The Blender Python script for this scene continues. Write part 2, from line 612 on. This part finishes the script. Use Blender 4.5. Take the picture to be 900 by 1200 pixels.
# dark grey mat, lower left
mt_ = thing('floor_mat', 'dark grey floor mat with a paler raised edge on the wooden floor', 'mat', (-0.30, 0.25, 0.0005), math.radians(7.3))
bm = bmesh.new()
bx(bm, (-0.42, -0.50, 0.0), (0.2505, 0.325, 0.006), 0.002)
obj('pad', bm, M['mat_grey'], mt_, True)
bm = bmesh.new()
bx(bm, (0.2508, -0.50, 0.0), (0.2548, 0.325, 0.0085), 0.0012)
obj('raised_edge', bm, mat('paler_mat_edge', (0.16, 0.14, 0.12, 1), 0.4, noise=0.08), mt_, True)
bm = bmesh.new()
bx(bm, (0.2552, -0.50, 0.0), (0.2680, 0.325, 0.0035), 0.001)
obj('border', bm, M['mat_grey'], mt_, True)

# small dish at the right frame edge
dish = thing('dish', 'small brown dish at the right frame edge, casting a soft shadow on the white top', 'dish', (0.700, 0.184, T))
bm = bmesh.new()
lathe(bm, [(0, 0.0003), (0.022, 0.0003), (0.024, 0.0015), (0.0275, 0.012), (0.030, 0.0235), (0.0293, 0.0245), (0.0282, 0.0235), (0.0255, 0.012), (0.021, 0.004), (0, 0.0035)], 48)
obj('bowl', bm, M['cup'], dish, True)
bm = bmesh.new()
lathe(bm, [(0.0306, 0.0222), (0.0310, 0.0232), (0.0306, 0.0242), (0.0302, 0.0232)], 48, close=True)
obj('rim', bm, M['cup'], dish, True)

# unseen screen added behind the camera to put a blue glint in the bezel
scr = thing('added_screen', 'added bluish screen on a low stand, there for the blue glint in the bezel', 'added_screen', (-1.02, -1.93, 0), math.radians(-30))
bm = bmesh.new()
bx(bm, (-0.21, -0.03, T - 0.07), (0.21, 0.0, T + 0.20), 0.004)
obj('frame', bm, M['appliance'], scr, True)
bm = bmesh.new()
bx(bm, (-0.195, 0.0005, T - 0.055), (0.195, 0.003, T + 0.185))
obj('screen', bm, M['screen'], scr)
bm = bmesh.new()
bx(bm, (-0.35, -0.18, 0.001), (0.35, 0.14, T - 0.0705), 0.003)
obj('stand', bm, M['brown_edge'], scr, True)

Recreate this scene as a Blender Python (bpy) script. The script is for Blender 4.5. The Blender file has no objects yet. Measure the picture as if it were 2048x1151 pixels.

---

* _EXERCISE TASK_:
Repeat the material above exactly.

* _WRITTEN ANSWER_:
The Blender Python script for this scene continues. Write part 2, from line 612 on. This part finishes the script. Use Blender 4.5. Take the picture to be 900 by 1200 pixels.
# dark grey mat, lower left
mt_ = thing('floor_mat', 'dark grey floor mat with a paler raised edge on the wooden floor', 'mat', (-0.30, 0.25, 0.0005), math.radians(7.3))
bm = bmesh.new()
bx(bm, (-0.42, -0.50, 0.0), (0.2505, 0.325, 0.006), 0.002)
obj('pad', bm, M['mat_grey'], mt_, True)
bm = bmesh.new()
bx(bm, (0.2508, -0.50, 0.0), (0.2548, 0.325, 0.0085), 0.0012)
obj('raised_edge', bm, mat('paler_mat_edge', (0.16, 0.14, 0.12, 1), 0.4, noise=0.08), mt_, True)
bm = bmesh.new()
bx(bm, (0.2552, -0.50, 0.0), (0.2680, 0.325, 0.0035), 0.001)
obj('border', bm, M['mat_grey'], mt_, True)

# small dish at the right frame edge
dish = thing('dish', 'small brown dish at the right frame edge, casting a soft shadow on the white top', 'dish', (0.700, 0.184, T))
bm = bmesh.new()
lathe(bm, [(0, 0.0003), (0.022, 0.0003), (0.024, 0.0015), (0.0275, 0.012), (0.030, 0.0235), (0.0293, 0.0245), (0.0282, 0.0235), (0.0255, 0.012), (0.021, 0.004), (0, 0.0035)], 48)
obj('bowl', bm, M['cup'], dish, True)
bm = bmesh.new()
lathe(bm, [(0.0306, 0.0222), (0.0310, 0.0232), (0.0306, 0.0242), (0.0302, 0.0232)], 48, close=True)
obj('rim', bm, M['cup'], dish, True)

# unseen screen added behind the camera to put a blue glint in the bezel
scr = thing('added_screen', 'added bluish screen on a low stand, there for the blue glint in the bezel', 'added_screen', (-1.02, -1.93, 0), math.radians(-30))
bm = bmesh.new()
bx(bm, (-0.21, -0.03, T - 0.07), (0.21, 0.0, T + 0.20), 0.004)
obj('frame', bm, M['appliance'], scr, True)
bm = bmesh.new()
bx(bm, (-0.195, 0.0005, T - 0.055), (0.195, 0.003, T + 0.185))
obj('screen', bm, M['screen'], scr)
bm = bmesh.new()
bx(bm, (-0.35, -0.18, 0.001), (0.35, 0.14, T - 0.0705), 0.003)
obj('stand', bm, M['brown_edge'], scr, True)

Recreate this scene as a Blender Python (bpy) script. The script is for Blender 4.5. The Blender file has no objects yet. Measure the picture as if it were 2048x1151 pixels.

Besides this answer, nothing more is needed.